Сломали Таганку! То-то восторгов было — уменьшается потребность в тюрьмах, стала меньше преступность. Даже Высоцкий отозвался на это событие песней. А вот сюда бы его, в пятьдесят любую камеру, на любой этаж Бутырок семидесятым для ровного счета, хотя мест в камере на восемнадцать.
И по обычаю, почти забытому, начинать обживаться в камере с места у параши, то есть от унитаза. И ждать, как великого праздника, чтоб кого-нибудь сегодня же дернули из камеры, чтоб живая очередь лежачих тел чуть двинулась по направлению освободившегося места. От унитаза к стенке, потом под нары (хорошо еще, если щит достанется!), потом в проход между нарами. А вот вы уже и на законном месте — на первом ярусе железных кроватей сплошным помостом вдоль стен.

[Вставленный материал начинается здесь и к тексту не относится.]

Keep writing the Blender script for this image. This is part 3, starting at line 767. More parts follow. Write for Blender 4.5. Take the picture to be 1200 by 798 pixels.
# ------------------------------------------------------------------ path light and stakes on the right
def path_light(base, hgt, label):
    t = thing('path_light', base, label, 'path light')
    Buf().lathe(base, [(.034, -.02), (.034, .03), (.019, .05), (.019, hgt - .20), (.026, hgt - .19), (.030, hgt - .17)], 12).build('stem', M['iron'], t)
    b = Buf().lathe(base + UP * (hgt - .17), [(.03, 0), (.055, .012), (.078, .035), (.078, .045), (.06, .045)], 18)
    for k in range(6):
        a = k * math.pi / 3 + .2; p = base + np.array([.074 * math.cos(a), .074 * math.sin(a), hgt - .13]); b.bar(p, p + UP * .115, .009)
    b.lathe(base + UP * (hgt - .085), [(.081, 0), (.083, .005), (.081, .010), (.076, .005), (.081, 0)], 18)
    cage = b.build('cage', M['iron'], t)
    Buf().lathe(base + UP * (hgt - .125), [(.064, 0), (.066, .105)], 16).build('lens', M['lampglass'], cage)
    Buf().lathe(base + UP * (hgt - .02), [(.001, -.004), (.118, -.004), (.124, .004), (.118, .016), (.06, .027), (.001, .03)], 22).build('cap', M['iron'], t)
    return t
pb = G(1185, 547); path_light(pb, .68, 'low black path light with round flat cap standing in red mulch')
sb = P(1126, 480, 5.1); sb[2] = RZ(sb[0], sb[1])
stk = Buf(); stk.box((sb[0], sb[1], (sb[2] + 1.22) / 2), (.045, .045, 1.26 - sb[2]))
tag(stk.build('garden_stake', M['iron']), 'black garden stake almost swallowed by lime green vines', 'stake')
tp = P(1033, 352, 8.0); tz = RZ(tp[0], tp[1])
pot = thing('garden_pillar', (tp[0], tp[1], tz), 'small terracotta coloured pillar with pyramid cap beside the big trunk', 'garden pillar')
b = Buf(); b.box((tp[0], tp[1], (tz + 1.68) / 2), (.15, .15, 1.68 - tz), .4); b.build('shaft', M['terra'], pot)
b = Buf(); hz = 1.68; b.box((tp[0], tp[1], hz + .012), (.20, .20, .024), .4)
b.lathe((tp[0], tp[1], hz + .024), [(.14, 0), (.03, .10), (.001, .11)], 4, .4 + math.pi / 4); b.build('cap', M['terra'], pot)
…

А что Таганку сломали, так наверстаем Бутырками. Ведь МВД не изолированная часть государственной машины! И эта часть тоже пользуется плодами НТР. В век космических скоростей и ядерной реакции и темпы должны быть соответственными. Ускорение, ускорение во всем!
Если раньше, лет пятнадцать-двадцать назад, арестант в тех же Бутырках или на Таганке отсиживался с момента ареста и до отправки на пересылку месяцев десять, а то и год, то сегодня он задержится на два-три месяца. За редким исключением, конечно. Так и раньше пересиживали взятый мною здесь срок в десять месяцев или год. <…>
[Это каса]ется, во-первых, плохой технической оснащенности МВД лет двадцать назад. Ну, например: задержали по подозрению кого-то. Чтоб выяснить личность, нужно собрать сведения, навести справки: где родился, где крестился, судимый ранее или нет, а если да, то сколько раз, где, когда и по скольку лет. А эти справки нужны не только для выяснения подозрительных, [но и] о любом, взятом под стражу. И собирали эти справки неделями. Арестант же все это время сидит еще и не в тюрьме даже, а в КПЗ при РОВД.
Сейчас же такие справки любой РОВД может собрать в считанные часы.
Да и юристов у нас тогда тоже было меньше, и следователей. Они и сейчас перегруженные до невозможности, особенно следователи, а тогда и тем более. Висело на каждом следователе человек по 10–15 ежедневно. И на каждого время нужно. Вот и тянулось следствие по всем этим причинам по полгода и более.